Scene script records:
++++++++++

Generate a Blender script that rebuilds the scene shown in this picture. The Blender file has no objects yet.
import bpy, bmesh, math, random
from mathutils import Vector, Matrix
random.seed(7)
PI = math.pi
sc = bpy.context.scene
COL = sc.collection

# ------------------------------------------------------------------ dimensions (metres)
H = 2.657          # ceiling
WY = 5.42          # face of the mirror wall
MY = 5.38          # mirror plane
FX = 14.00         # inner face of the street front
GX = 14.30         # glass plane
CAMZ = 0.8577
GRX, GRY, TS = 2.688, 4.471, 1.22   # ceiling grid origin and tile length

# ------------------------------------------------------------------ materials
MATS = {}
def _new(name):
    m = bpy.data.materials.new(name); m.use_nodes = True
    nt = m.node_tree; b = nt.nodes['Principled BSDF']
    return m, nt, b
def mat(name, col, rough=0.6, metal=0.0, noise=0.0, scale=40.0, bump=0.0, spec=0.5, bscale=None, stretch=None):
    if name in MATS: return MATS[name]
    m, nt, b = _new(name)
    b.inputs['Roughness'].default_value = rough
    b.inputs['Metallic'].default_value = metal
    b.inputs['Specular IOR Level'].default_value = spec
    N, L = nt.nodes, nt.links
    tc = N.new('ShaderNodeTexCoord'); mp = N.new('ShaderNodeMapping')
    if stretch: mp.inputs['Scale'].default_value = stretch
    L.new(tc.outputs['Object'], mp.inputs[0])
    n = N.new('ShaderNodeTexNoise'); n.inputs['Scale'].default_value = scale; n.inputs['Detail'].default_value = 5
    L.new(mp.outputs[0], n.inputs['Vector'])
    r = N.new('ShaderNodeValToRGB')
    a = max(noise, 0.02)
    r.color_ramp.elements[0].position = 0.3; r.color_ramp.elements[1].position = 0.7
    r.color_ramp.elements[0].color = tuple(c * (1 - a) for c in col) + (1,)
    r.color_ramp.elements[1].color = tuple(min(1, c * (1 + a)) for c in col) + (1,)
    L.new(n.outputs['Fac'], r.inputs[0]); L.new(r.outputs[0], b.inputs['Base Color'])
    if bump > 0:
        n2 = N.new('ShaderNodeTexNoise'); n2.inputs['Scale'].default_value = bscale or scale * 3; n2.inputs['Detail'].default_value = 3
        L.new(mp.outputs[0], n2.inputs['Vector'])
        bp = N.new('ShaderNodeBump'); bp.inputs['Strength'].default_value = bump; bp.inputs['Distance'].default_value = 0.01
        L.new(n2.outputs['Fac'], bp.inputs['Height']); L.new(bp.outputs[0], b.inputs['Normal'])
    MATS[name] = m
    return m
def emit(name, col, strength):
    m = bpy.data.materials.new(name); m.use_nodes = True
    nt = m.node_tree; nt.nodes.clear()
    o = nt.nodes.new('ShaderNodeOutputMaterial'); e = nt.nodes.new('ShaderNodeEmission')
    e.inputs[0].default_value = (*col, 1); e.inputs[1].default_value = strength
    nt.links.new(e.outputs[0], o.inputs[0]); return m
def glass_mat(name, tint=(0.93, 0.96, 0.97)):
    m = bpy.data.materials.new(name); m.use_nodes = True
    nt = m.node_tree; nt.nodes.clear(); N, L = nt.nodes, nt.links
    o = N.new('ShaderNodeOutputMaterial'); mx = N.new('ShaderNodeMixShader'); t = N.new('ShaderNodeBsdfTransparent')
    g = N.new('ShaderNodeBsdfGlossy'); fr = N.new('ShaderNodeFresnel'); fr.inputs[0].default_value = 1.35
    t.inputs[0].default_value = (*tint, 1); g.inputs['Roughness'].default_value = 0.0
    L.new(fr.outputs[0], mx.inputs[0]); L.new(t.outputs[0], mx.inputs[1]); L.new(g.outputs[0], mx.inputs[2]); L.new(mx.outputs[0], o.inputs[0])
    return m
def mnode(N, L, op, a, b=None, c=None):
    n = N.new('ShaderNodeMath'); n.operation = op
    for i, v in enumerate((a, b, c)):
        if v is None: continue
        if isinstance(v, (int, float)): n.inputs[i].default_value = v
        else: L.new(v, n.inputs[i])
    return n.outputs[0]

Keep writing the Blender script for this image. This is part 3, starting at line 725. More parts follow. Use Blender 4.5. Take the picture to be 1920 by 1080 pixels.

++++++++++

### EXERCISE DIRECTIONS
Transcribe the material above in its entirety. Match it exactly.

### ANSWER IN FULL
Generate a Blender script that rebuilds the scene shown in this picture. The Blender file has no objects yet.
import bpy, bmesh, math, random
from mathutils import Vector, Matrix
random.seed(7)
PI = math.pi
sc = bpy.context.scene
COL = sc.collection

# ------------------------------------------------------------------ dimensions (metres)
H = 2.657          # ceiling
WY = 5.42          # face of the mirror wall
MY = 5.38          # mirror plane
FX = 14.00         # inner face of the street front
GX = 14.30         # glass plane
CAMZ = 0.8577
GRX, GRY, TS = 2.688, 4.471, 1.22   # ceiling grid origin and tile length

# ------------------------------------------------------------------ materials
MATS = {}
def _new(name):
    m = bpy.data.materials.new(name); m.use_nodes = True
    nt = m.node_tree; b = nt.nodes['Principled BSDF']
    return m, nt, b
def mat(name, col, rough=0.6, metal=0.0, noise=0.0, scale=40.0, bump=0.0, spec=0.5, bscale=None, stretch=None):
    if name in MATS: return MATS[name]
    m, nt, b = _new(name)
    b.inputs['Roughness'].default_value = rough
    b.inputs['Metallic'].default_value = metal
    b.inputs['Specular IOR Level'].default_value = spec
    N, L = nt.nodes, nt.links
    tc = N.new('ShaderNodeTexCoord'); mp = N.new('ShaderNodeMapping')
    if stretch: mp.inputs['Scale'].default_value = stretch
    L.new(tc.outputs['Object'], mp.inputs[0])
    n = N.new('ShaderNodeTexNoise'); n.inputs['Scale'].default_value = scale; n.inputs['Detail'].default_value = 5
    L.new(mp.outputs[0], n.inputs['Vector'])
    r = N.new('ShaderNodeValToRGB')
    a = max(noise, 0.02)
    r.color_ramp.elements[0].position = 0.3; r.color_ramp.elements[1].position = 0.7
    r.color_ramp.elements[0].color = tuple(c * (1 - a) for c in col) + (1,)
    r.color_ramp.elements[1].color = tuple(min(1, c * (1 + a)) for c in col) + (1,)
    L.new(n.outputs['Fac'], r.inputs[0]); L.new(r.outputs[0], b.inputs['Base Color'])
    if bump > 0:
        n2 = N.new('ShaderNodeTexNoise'); n2.inputs['Scale'].default_value = bscale or scale * 3; n2.inputs['Detail'].default_value = 3
        L.new(mp.outputs[0], n2.inputs['Vector'])
        bp = N.new('ShaderNodeBump'); bp.inputs['Strength'].default_value = bump; bp.inputs['Distance'].default_value = 0.01
        L.new(n2.outputs['Fac'], bp.inputs['Height']); L.new(bp.outputs[0], b.inputs['Normal'])
    MATS[name] = m
    return m
def emit(name, col, strength):
    m = bpy.data.materials.new(name); m.use_nodes = True
    nt = m.node_tree; nt.nodes.clear()
    o = nt.nodes.new('ShaderNodeOutputMaterial'); e = nt.nodes.new('ShaderNodeEmission')
    e.inputs[0].default_value = (*col, 1); e.inputs[1].default_value = strength
    nt.links.new(e.outputs[0], o.inputs[0]); return m
def glass_mat(name, tint=(0.93, 0.96, 0.97)):
    m = bpy.data.materials.new(name); m.use_nodes = True
    nt = m.node_tree; nt.nodes.clear(); N, L = nt.nodes, nt.links
    o = N.new('ShaderNodeOutputMaterial'); mx = N.new('ShaderNodeMixShader'); t = N.new('ShaderNodeBsdfTransparent')
    g = N.new('ShaderNodeBsdfGlossy'); fr = N.new('ShaderNodeFresnel'); fr.inputs[0].default_value = 1.35
    t.inputs[0].default_value = (*tint, 1); g.inputs['Roughness'].default_value = 0.0
    L.new(fr.outputs[0], mx.inputs[0]); L.new(t.outputs[0], mx.inputs[1]); L.new(g.outputs[0], mx.inputs[2]); L.new(mx.outputs[0], o.inputs[0])
    return m
def mnode(N, L, op, a, b=None, c=None):
    n = N.new('ShaderNodeMath'); n.operation = op
    for i, v in enumerate((a, b, c)):
        if v is None: continue
        if isinstance(v, (int, float)): n.inputs[i].default_value = v
        else: L.new(v, n.inputs[i])
    return n.outputs[0]

Keep writing the Blender script for this image. This is part 3, starting at line 725. More parts follow. Use Blender 4.5. Take the picture to be 1920 by 1080 pixels.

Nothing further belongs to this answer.